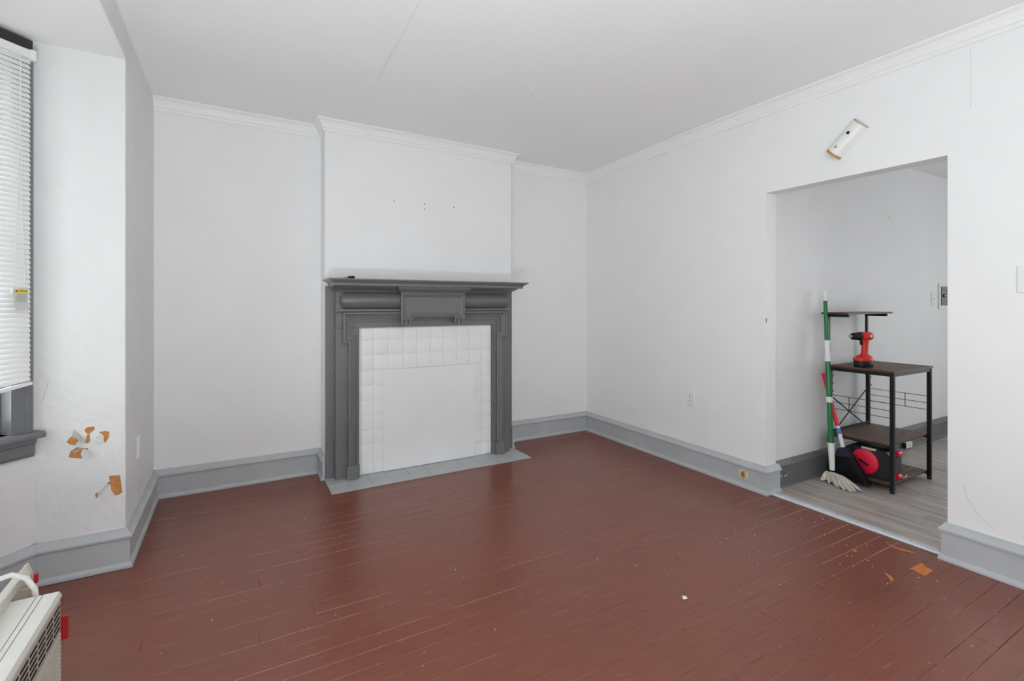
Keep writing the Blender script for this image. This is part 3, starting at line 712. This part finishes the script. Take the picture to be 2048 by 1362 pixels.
ps = MB(); ps.poly([(-1.432, -2.505, .001), (-1.412, -2.512, .004), (-1.402, -2.494, .002), (-1.420, -2.486, .006), (-1.417, -2.499, .008)], [(0, 1, 4), (1, 2, 4), (2, 3, 4), (3, 0, 4), (0, 3, 2, 1)])
tag(ps.build('paper_scrap', 'fleck_white'), 'tiny white scrap lying in the middle of the brown floor', 'scrap')
fk = MB(); fr = random.Random(11)
for k in range(420):
    x, y_ = fr.uniform(-3.5, -.05), fr.uniform(-3.6, -.55)
    if fr.random() < .35: x, y_ = fr.gauss(-.35, .4), fr.gauss(-2.5, .4)
    if x > -.04 or x < -3.55: continue
    r = fr.choice((.0016, .002, .0028, .004)); a = fr.uniform(0, 6)
    fk.poly([(x+r*math.cos(a+i*2.1)*fr.uniform(.6, 1.2), y_+r*math.sin(a+i*2.1), .0008) for i in range(3)]+[(x, y_, .0008+r*.6)], [(0, 1, 2), (0, 1, 3), (1, 2, 3), (2, 0, 3)])
tag(fk.build('paint_flecks', 'fleck_white'), 'pale flecks of paint and plaster dust scattered over the brown floor', 'debris', kind='stuff')

# ------------------------------------------------------------------ window air conditioner standing on the floor in the bay
AX, AY, AZ = -3.612, -1.972, .40
ac = thing('air_conditioner', (-3.88, -2.26, 0), 'dusty off-white window air conditioner on the floor in the bay', 'air conditioner')
AX0, AY0 = -4.16, -2.62
MB().box(AX0, AX-.004, AY0, AY, .012, AZ-.018, .004).build('cabinet', 'ac_beige', ac)
MB().rings([[(AX0, AY0, z), (AX+o, AY0, z), (AX+o, AY+.001, z), (AX0, AY+.001, z)] for o, z in ((0, AZ-.018), (0, AZ-.012), (-.006, AZ))]).build('top_cover', 'ac_metal', ac)
for k in range(2):
    MB().bar((AX-.043-k*.015, AY-.002, AZ+.0002), (AX-.041-k*.013, AY0+.004, AZ+.0002), .0018, .0016).build('seam_line', 'panel_grey', ac)
gr = MB().box(AX-.005, AX, AY0+.012, AY-.012, .03, AZ-.02, .001).build('side_grille', 'ac_beige', ac)
for r_ in range(5):
    for k in range(9):
        y0_ = AY-.022-k*.066
        MB().box(AX-.001, AX+.0012, y0_-.054, y0_, AZ-.040-r_*.0165, AZ-.032-r_*.0165, .0008).build('louvre_slot', 'dark_hole', gr)
for r_ in range(17):
    MB().box(AX-.001, AX+.0018, AY0+.014, AY-.014, AZ-.130-r_*.0125, AZ-.124-r_*.0125).build('grille_rib', 'ac_beige_light', gr)
MB().box(AX-.01, AX+.014, AY+.001, AY+.010, .245, .318, .001).build('red_tag', 'red_dark', ac)
for sx in (AX0+.05, AX-.05):
    for sy in (AY0+.05, AY-.05): MB().lathe([(.018, 0), (.018, .013)], (sx, sy, 0), seg=12).build('foot', 'black_plastic', ac)
MB().box(-3.752, -3.727, AY0, -1.874, AZ+.0005, .434, .003).build('top_flange', 'ac_beige_light', ac)
MB().box(-4.16, -3.752, AY0+.02, AY, AZ+.0005, .404).build('rear_cover', 'ac_metal', ac)
# accordion side curtain hanging from the flange
MB().ngon([(x, -1.872, z) for x, z in ((-3.752, .30), (-3.700, .30), (-3.703, .36), (-3.712, .43), (-3.722, .462), (-3.730, .455), (-3.745, .436), (-3.752, .42))], (0, 1, 0), .022).build('curtain_end', 'ac_beige_light', ac)
for k in range(5):
    MB().box(-3.745-k*.05, -3.70-k*.05, -1.900, -1.886, .03, .398, .002).build('curtain_fold', 'ac_beige', ac)
MB().box(-3.7025, -3.693, -1.878, -1.866, .40, .43, .001).build('red_clip', 'red_dark', ac)
pc = MB(); pc.tube([(-3.86, -2.10, .446), (-3.82, -2.03, .462), (-3.775, -1.975, .472), (-3.735, -1.945, .470), (-3.703, -1.938, .448), (-3.684, -1.938, .41), (-3.678, -1.940, .36), (-3.678, -1.942, .25), (-3.68, -1.942, .009)], .0078, 12)
tag(pc.build('power_cord', 'cord_white', None, True), 'thick white power cord looping over behind the air conditioner', 'cord')

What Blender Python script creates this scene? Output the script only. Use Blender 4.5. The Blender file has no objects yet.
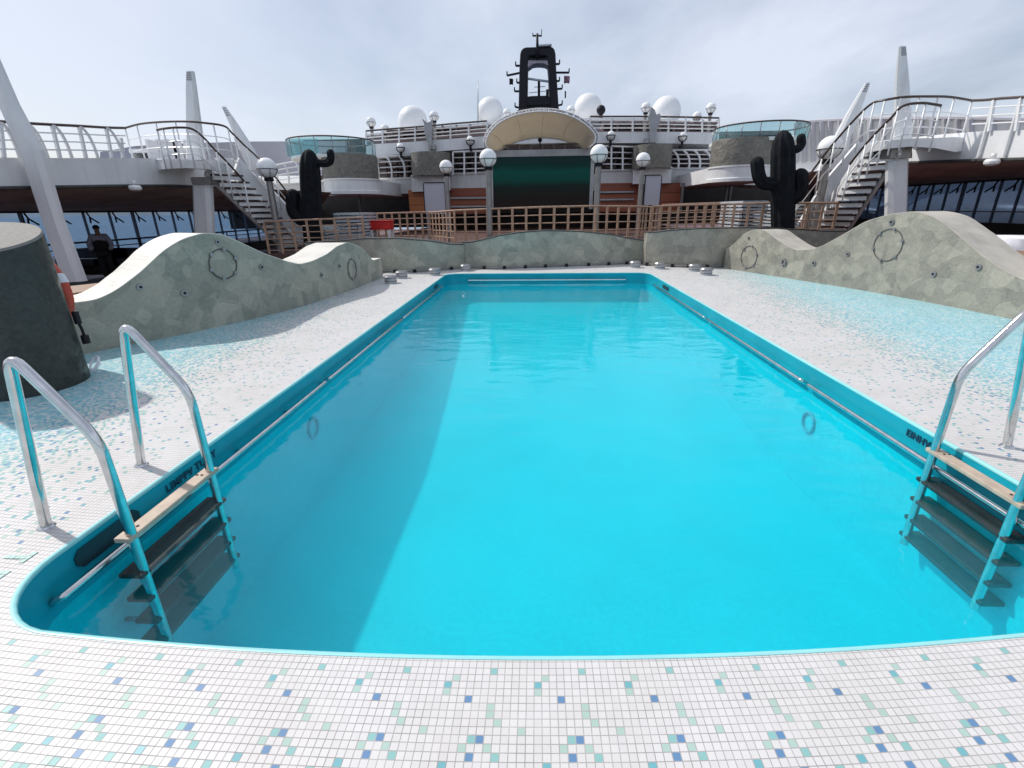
import bpy, bmesh, math, random
from mathutils import Vector, Matrix, noise
random.seed(7)
PI = math.pi
scene = bpy.context.scene
COL = scene.collection
R = math.radians

# ------------------------------------------------------------------ camera
EYE = Vector((0.0, 0.0, 1.5))
F, ROLL, PITCH, YAW = 480.0, R(0.7), R(19.997), R(3.041)
def ray(px, py):
    x, y = px - 512.0, 384.0 - py
    u = x*math.cos(ROLL) + y*math.sin(ROLL); v = -x*math.sin(ROLL) + y*math.cos(ROLL)
    c, s = math.cos(PITCH), math.sin(PITCH)
    d = Vector((u, F*c + v*s, -F*s + v*c))
    cy, sy = math.cos(YAW), math.sin(YAW)
    return Vector((d.x*cy - d.y*sy, d.x*sy + d.y*cy, d.z))
def PY(px, py, Y):
    d = ray(px, py); return EYE + d*((Y - EYE.y)/d.y)
def PX(px, py, X):
    d = ray(px, py); return EYE + d*((X - EYE.x)/d.x)
def PZ(px, py, z):
    d = ray(px, py); return EYE + d*((z - EYE.z)/d.z)
cam = bpy.data.cameras.new('camera'); camo = bpy.data.objects.new('camera', cam); COL.objects.link(camo)
cam.sensor_width = 36; cam.lens = F/1024*36; cam.clip_start = 0.05; cam.clip_end = 30000
fw = ray(512, 384).normalized(); rt = (ray(513, 384) - ray(511, 384)).normalized(); up = rt.cross(fw).normalized()
M = Matrix((rt, up, -fw)).transposed().to_4x4(); M.translation = EYE
camo.matrix_world = M; scene.camera = camo

# ------------------------------------------------------------------ materials
class NT:
    def __init__(s, m):
        s.t = m.node_tree; s.n = s.t.nodes; s.l = s.t.links
    def node(s, typ, **kw):
        n = s.n.new(typ)
        for k, v in kw.items():
            if k in ('operation', 'data_type', 'blend_type', 'feature', 'noise_dimensions', 'distance', 'voronoi_dimensions', 'interpolation', 'clamp', 'use_clamp', 'bands_direction', 'wave_type', 'sky_type'):
                setattr(n, k, v)
            else:
                s.set(n.inputs[k], v)
        return n
    def set(s, inp, v):
        if isinstance(v, bpy.types.NodeSocket): s.l.new(v, inp)
        else:
            if hasattr(inp, 'default_value'):
                if isinstance(v, tuple) and len(v) == 3 and inp.type == 'RGBA': v = (*v, 1)
                inp.default_value = v
    def m(s, op, a, b=None, c=None):
        n = s.n.new('ShaderNodeMath'); n.operation = op
        s.set(n.inputs[0], a)
        if b is not None: s.set(n.inputs[1], b)
        if c is not None: s.set(n.inputs[2], c)
        return n.outputs[0]
    def mix(s, f, a, b, bt='MIX'):
        n = s.n.new('ShaderNodeMix'); n.data_type = 'RGBA'; n.blend_type = bt
        s.set(n.inputs['Factor'], f); s.set(n.inputs[6], a); s.set(n.inputs[7], b)
        return n.outputs[2]
    def ramp(s, f, stops, interp='LINEAR'):
        n = s.n.new('ShaderNodeValToRGB'); n.color_ramp.interpolation = interp
        e = n.color_ramp.elements
        while len(e) < len(stops): e.new(0.5)
        for q, (p, c) in zip(e, stops):
            q.position = p; q.color = (*c, 1) if len(c) == 3 else c
        s.set(n.inputs[0], f); return n.outputs[0]
    def obj(s):
        return s.n.new('ShaderNodeTexCoord').outputs['Object']
    def noise(s, vec, scale, detail=3, rough=0.55, out=0):
        n = s.n.new('ShaderNodeTexNoise'); s.set(n.inputs['Vector'], vec)
        n.inputs['Scale'].default_value = scale; n.inputs['Detail'].default_value = detail; n.inputs['Roughness'].default_value = rough
        return n.outputs[out]
def newmat(name):
    m = bpy.data.materials.new(name); m.use_nodes = True
    nt = NT(m); b = nt.n['Principled BSDF']
    return m, nt, b
def bump(nt, b, h, strength=0.3, dist=0.01):
    n = nt.n.new('ShaderNodeBump'); n.inputs['Strength'].default_value = strength; n.inputs['Distance'].default_value = dist
    nt.set(n.inputs['Height'], h); nt.l.new(n.outputs[0], b.inputs['Normal'])
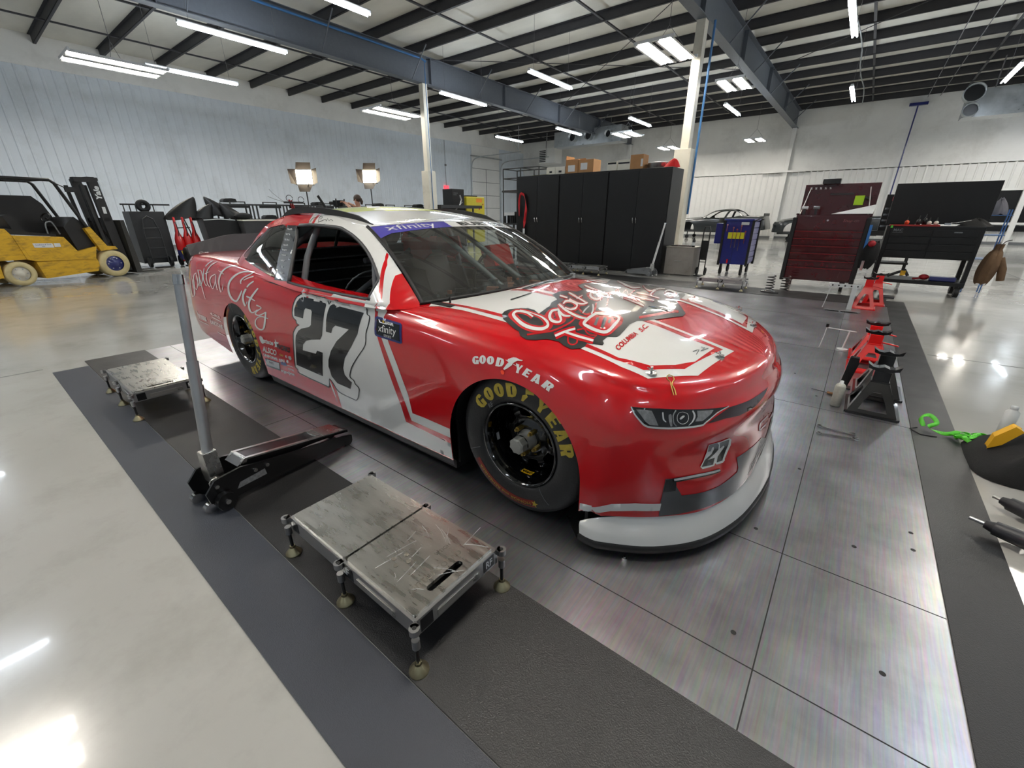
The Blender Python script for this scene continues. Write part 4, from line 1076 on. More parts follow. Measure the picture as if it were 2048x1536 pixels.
# heavy slotted block letters, unit boxes
def _ell(cx, cy, rx, ry, n=24, a0=0, a1=360):
    return [(cx + rx * cos(radians(a0 + (a1 - a0) * i / n)), cy + ry * sin(radians(a0 + (a1 - a0) * i / n))) for i in range(n)]
GLY = {
 'O': [_ell(.5, .5, .5, .5), [(.43, .24), (.57, .24), (.57, .76), (.43, .76)]],
 'G': [[(.98, .02), (.98, .52), (.56, .52), (.56, .20), (.44, .24), (.44, .78), (.56, .80), (.62, .70), (.95, .74), (.85, .95), (.6, 1), (.35, .98), (.1, .8), (0, .5), (.1, .18), (.35, .01), (.6, 0)]],
 'D': [[(0, 0), (.5, 0), (.85, .12), (1, .4), (1, .62), (.85, .9), (.5, 1), (0, 1)], [(.43, .2), (.58, .2), (.58, .8), (.43, .8)]],
 'Y': [[(.33, 0), (.68, 0), (.68, .42), (1, 1), (.74, 1), (.56, .62), (.46, 1), (0, 1), (.33, .45)]],
 'E': [[(0, 0), (1, 0), (.97, .2), (.5, .2), (.5, .42), (.88, .42), (.88, .6), (.5, .6), (.5, .8), (.97, .8), (1, 1), (0, 1)]],
 'A': [[(0, 0), (.3, 0), (.35, .14), (.55, .14), (.55, 0), (1, 0), (.7, 1), (.3, 1)], [(.4, .28), (.55, .28), (.55, .66)]],
 'R': [[(0, 0), (.45, 0), (.45, .4), (.62, 0), (1, 0), (.82, .42), (.98, .62), (.95, .85), (.75, 1), (0, 1)], [(.45, .55), (.58, .55), (.58, .82), (.45, .82)]],
}
_G = {}
def glyph(c):
    if c not in _G: _G[c] = tess(GLY[c], .22)
    return _G[c]

m_red2 = mat('red_vinyl', (0.74, 0.05, 0.09), 0.24, coat=1.0, noise=0.03)
m_gold = mat('gold_vinyl', (0.75, 0.62, 0.15), 0.4, noise=0.05)
m_orng = mat('orange_dot', (1.0, 0.30, 0.16), 0.4, noise=0.02)
m_navyb = mat('navy_badge', (0.13, 0.16, 0.42), 0.3, coat=0.6, noise=0.05)
m_silv = mat('silver_print', (0.72, 0.73, 0.74), 0.3, coat=0.6, noise=0.08)
m_hg = mat('grey_print', (0.45, 0.46, 0.47), 0.3, coat=0.6, noise=0.35, nscale=60)
m_maroon = mat('dark_grille_print', (0.16, 0.05, 0.06), 0.2, coat=0.9, noise=0.2, nscale=20)
m_smoke = mat('smoked_grey_print', (0.42, 0.47, 0.46), 0.3, coat=0.8, noise=0.1)
vi = Vinyl()
for sd in (-1, 1):
    vi.poly(m_white, [(-.434, .905), (-.4839, .8476), (-.4465, .7531), (-.3188, .4388), (-.2482, .294), (-.2126, .1494), (-.21, .122), (.55, .129), (.896, .142), (.899, .324), (.709, .327), (.606, .324), (.5873, .4275), (.5137, .5824), (.4343, .7161), (.3832, .8182), (.4052, .8752), (.42, .8905), (.41, .905), (.3, .887), (0, .887)], 's', .0018, .035, sd)
    vi.poly(m_red2, D['r_door_a'][:6] + [(-.1714, .124), (-.211, .123)] + D['r_door_a'][8:], 's', .0026, .03, sd)
    vi.poly(m_red2, D['r_door_b'][:8] + [(.898, .272), (.898, .236)] + D['r_door_b'][10:], 's', .0026, .03, sd)
    vi.poly(m_white, [(1.648, .185), (1.70, .185), (1.70, .222), (1.648, .215)], 's', .0022, .02, sd)
vi.poly(m_white, D['num_w'], 's', .0030, .035)
vi.strip(m_black, D['num_o'], 's', .0038)
vi.poly(m_black, D['num_2'], 's', .0038, .035)
vi.poly(m_black, D['num_7'], 's', .0038, .035)
vi.poly(m_navyb, D['bdg'], 's', .0030, .04)
vi.poly(m_black, D['bdg_i'], 's', .0037, .04)
vi.text(m_white, 'NASCAR', D['t:NASCAR'], 's', .0044, bold=.02)
vi.text(m_white, 'xfinity', D['t:xfinity'], 's', .0044)
vi.text(m_white, 'SERIES', D['t:SERIES'], 's', .0044)
vi.poly(m_gold, D['b_bar'], 's', .0044, .03)
for k in sorted(D):
    if k[:2] in ('cc', 'cd'): vi.strip(m_white, D[k], 's', .0026)
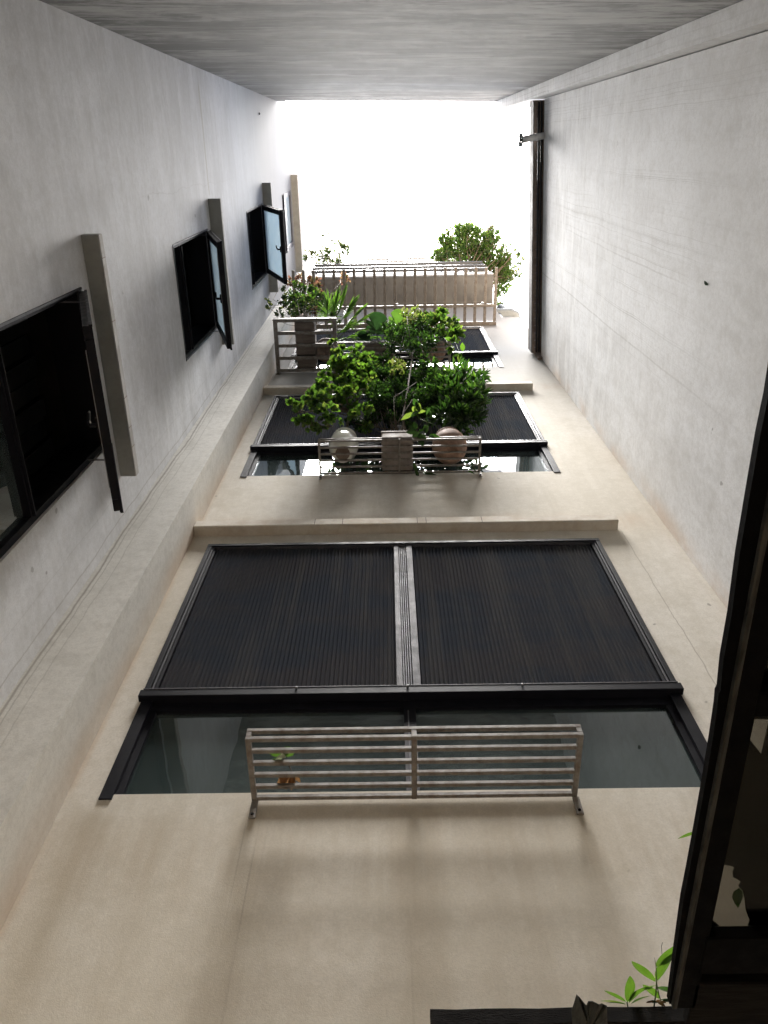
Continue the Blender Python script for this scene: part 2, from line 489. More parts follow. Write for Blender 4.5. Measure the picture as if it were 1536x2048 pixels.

━━━━━━━━━━

■ TASK DIRECTIONS
Omit the pictures, then repeat exactly each line from the beginning of the listing through the line with "tag(fk.build('paint_flecks', 'fleck_white'), 'pale".

■ CORRECT RESPONSE
Keep writing the Blender script for this image. This is part 3, starting at line 712. This part finishes the script. Take the picture to be 2048 by 1362 pixels.
ps = MB(); ps.poly([(-1.432, -2.505, .001), (-1.412, -2.512, .004), (-1.402, -2.494, .002), (-1.420, -2.486, .006), (-1.417, -2.499, .008)], [(0, 1, 4), (1, 2, 4), (2, 3, 4), (3, 0, 4), (0, 3, 2, 1)])
tag(ps.build('paper_scrap', 'fleck_white'), 'tiny white scrap lying in the middle of the brown floor', 'scrap')
fk = MB(); fr = random.Random(11)
for k in range(420):
    x, y_ = fr.uniform(-3.5, -.05), fr.uniform(-3.6, -.55)
    if fr.random() < .35: x, y_ = fr.gauss(-.35, .4), fr.gauss(-2.5, .4)
    if x > -.04 or x < -3.55: continue
    r = fr.choice((.0016, .002, .0028, .004)); a = fr.uniform(0, 6)
    fk.poly([(x+r*math.cos(a+i*2.1)*fr.uniform(.6, 1.2), y_+r*math.sin(a+i*2.1), .0008) for i in range(3)]+[(x, y_, .0008+r*.6)], [(0, 1, 2), (0, 1, 3), (1, 2, 3), (2, 0, 3)])
tag(fk.build('paint_flecks', 'fleck_white'), 'pale flecks of paint and plaster dust scattered over the brown floor', 'debris', kind='stuff')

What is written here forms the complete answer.